Petroleum-derived products, basic HI inputs(steel/cement), cheaper/lower-end machinery, textiles/mass-manufactured consumer products, and some specialty equipment.
Wuff. Compare that to OTL where the USSR didn't produce much in the way of competitive manufactured goods and exported oil, gold and the rawest of raw materials.
I find the steel exports particularly interesting. Exporting steel to the US in this time frame is a bit like hearing that we have a thriving snow trade with the Inuit.
Also compare to OTL where Soviet steel production was dominated by bulk production of steel of such low quality that even Soviet enterprises didn't want to use it. Even if the TTL Soviet Union still outputs mostly low quality steels, for it to be worth buying for foreigners, its quality must be far better.
It also explains why we have such a colossal steel output - we're not just feeding our own demand, we're feeding a good portion of the rest of the world's demand too. Triple lapping the Americans would be alot easier if their steel industry were smaller due to competition with imports from us as well, so maybe our colossal output isn't quite so colossal as if we had triple lapped the OTL mid-70s USA.
If the pre-energy crisis USA is importing our steel, the French and British may not have any steel industries left. Or if they do have some, it'll be small smelters producing specialty steels. I'd bet the Japanese steel industry is much smaller as well. No demand from the Korean war, no damnfool thing in Indochina and competition with Soviet exports all means much less in the way of heavy industry in Japan. (Though since they somehow have an economy similar to OTL, despite the lack of particularly the Korean War, there must have been a more generous American approach to Japan to compensate... So maybe they do still have their excellent steel industry in this timeline also.)
Of course, as impressive as this is, we're exhausting our reserves of coal and iron ore, producing a low-margin intermediate product that we are then further subsidizing for our own internal development... This is great for the Americans in the long term.
Especially as, once our own iron ore becomes uneconomical, Morocco is the best place to import iron ore from, and you know, our political capital for messing around in North Africa took a recent nose-dive.
Now I'm imagining some politician giving some anti communist speech at a new military base while the army engineers that made it give him a look because a lot of the basic materials they used were from the USSR.
No kidding.
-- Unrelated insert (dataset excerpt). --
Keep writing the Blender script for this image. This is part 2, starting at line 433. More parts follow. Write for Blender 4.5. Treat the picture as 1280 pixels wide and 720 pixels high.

This will certainly complicate Ashbrook's desired trade war. We may be so integral to certain sectors that a trade war would just mean importing the same things from us as before, only at higher prices, as we see in the current US-China trade war.
I wonder just how many of the weapons made in the Western bloc are made out of Soviet steel? Though probably our penetration of that market is far lower than, say, the much less sexy market for rebar. France and America might make their gun barrels from their own steel, but their bunkers, roads, buildings and airstrips might all use Soviet steel.
Klimenko was Romanov's second man, very very unlikely he gets past this crisis... he got a 51. I don't think that's enough for Semyonov to tolerate him after all that happened.
Given that Klimenko appears to be the most prominent hardliner and Romanov was a reluctant participant? He's probably going to get it from both sides.
The only way I can see for Klimenko to hang on is if Semyonov needs his help to push other hawks out of the nest, since despite Klimenko's prominence, he is scheduled to retire soon.
Yeah the doves screwed up, and the proletariat of the third world suffered for it.
What ARE you talking about?
Just what you think is going on in our foreign policy, and why?
If smuggling weaponry around blockades is so easy one wonders why France even bothered. Posturing for domestic consumption? Their own brass as deluded as we were? 4D chess hoping for the outcome we got except less dead French sailors?
My bet?
The French government had to do SOMETHING to satisfy their own internal hawks, so they picked something they probably thought looked tough and expected us to give them a symbolic win while just routing things through Egypt and leaving them in the same pickle against the unexpectedly tough Algerian resistance.
Instead we gave them complete and utter victory in return for a cruiser and some change, which we are re-imbursing them for.
Like, seriously, there are some very surprised Frenchmen wondering just HOW they got to be so lucky.
Personally I'm more inclined to push to make the next mnkh doves ministers fail starting from after the next one. (With dove I mean dove, not non hawk)
It will probably be needed to avoid problems with our block when we won't oppose Nato.
Oh yes, let's destabilize the economy so we can dabble more in foreign policy. That sounds absolutely big brain genius.
THE best thing we can do to maintain an aggressive foreign policy is provide the economic sinews so that the country can afford expensive adventures abroad.
Also, in the crises we've had the hawks have: believed our allies are stupid and our enemies are weak. And the doves have: believed our allies were at least minimally capable and our enemies are strong.
These perspectives then lead to different proposals for how to handle the enemies of the Union. But unless you have secret discordburo info, I don't see any of the characters arguing that the imperialist powers don't need to be opposed. Rather, they've been debating how much subtlety to approach problems with.